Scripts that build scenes

___

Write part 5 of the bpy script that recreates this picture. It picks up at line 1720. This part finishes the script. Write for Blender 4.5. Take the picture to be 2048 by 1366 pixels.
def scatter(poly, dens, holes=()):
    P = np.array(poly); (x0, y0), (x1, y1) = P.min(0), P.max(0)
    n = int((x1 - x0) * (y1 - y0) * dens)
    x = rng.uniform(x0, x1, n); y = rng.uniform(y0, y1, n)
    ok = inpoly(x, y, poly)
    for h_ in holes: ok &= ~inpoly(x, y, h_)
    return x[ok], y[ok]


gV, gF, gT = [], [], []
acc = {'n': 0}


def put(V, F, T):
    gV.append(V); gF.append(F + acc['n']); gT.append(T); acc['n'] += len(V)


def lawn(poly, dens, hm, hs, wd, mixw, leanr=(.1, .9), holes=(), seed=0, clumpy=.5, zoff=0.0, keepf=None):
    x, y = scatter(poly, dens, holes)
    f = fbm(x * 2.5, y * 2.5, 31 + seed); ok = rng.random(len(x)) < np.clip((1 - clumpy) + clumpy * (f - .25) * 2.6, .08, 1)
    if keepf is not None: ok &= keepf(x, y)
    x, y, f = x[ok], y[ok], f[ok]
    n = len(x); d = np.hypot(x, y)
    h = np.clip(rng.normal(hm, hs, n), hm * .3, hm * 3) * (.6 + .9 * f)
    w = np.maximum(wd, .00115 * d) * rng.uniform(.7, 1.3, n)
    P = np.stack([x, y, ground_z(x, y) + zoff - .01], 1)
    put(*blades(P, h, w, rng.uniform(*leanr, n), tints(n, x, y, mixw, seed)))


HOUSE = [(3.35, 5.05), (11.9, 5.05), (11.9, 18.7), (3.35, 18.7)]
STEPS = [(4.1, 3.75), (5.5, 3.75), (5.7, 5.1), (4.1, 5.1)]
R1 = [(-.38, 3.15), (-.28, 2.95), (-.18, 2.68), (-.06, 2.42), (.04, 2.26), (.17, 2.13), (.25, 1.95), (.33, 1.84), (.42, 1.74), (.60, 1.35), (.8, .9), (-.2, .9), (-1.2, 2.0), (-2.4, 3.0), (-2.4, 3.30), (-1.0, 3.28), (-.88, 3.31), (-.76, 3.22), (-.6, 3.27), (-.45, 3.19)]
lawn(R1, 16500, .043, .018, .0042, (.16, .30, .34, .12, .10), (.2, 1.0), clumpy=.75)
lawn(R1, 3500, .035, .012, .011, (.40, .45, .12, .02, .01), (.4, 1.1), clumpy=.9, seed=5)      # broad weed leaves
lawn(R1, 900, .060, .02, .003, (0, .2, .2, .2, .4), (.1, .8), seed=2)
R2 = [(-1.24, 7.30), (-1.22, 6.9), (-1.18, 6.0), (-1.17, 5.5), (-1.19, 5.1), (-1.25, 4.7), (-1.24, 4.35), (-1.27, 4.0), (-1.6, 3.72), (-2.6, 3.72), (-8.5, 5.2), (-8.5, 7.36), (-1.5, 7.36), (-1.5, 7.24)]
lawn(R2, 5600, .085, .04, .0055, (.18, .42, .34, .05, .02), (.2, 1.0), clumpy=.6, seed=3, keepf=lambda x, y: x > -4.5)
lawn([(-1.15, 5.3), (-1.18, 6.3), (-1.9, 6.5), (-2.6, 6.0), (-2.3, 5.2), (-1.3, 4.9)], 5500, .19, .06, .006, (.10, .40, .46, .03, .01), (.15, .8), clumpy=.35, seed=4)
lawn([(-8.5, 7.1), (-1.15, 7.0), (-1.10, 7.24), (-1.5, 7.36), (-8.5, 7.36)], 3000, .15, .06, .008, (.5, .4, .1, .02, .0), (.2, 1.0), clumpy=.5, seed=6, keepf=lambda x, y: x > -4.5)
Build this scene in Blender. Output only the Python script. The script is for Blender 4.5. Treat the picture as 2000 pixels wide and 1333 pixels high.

___

### WRITTEN TASK
Scan the records for the string "picture". Copy each line in which it appears.

### TASK OUTPUT
Write part 5 of the bpy script that recreates this picture. It picks up at line 1720. This part finishes the script. Write for Blender 4.5. Take the picture to be 2048 by 1366 pixels.
Build this scene in Blender. Output only the Python script. The script is for Blender 4.5. Treat the picture as 2000 pixels wide and 1333 pixels high.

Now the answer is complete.